I made contact with an old friend recently, and she informed me that she intends to climb Kilimanjaro in 2013. Imagine!
My first thought was: I’d love to do that.
My second thought was: I’ll never do that.
And, for the first time in my life, the word “never” suddenly took on a new and terrible meaning.
I will never use up those stupid greeting cards I bought six years ago.
I will never see Timbuktu (though I certainly had the chance a long time ago), or Nepal, or Kazakhstan.
I will never conduct a real symphony orchestra, or win a Nobel Prize, or even a Pulitzer Prize.
Never, never, never.
Awful.
That’s from “King Lear,” isn’t it? The lines that Lear speaks, holding the dead Cordelia in his arms:
Why should a dog, a horse, a rat, have life,
And thou no breath at all?
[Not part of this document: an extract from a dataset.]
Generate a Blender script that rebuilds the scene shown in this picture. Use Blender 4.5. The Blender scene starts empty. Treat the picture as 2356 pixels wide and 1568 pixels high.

Thou’lt come no more,
Never, never, never, never, never.
I will never return to the house I grew up in; it’s been sold and belongs to strangers now, who have almost certainly changed it beyond recognition.
I can never revisit my old elementary school; it burned down a few years ago.
I will never speak to my late mother or father again, nor to my late sister Darlene from whom I was estranged at the time of her death, nor to my late sister Susan of whom I was very fond.
Never, never, never, never, never.
When we’re young, we are full of hope.
Later, we come to terrible realizations.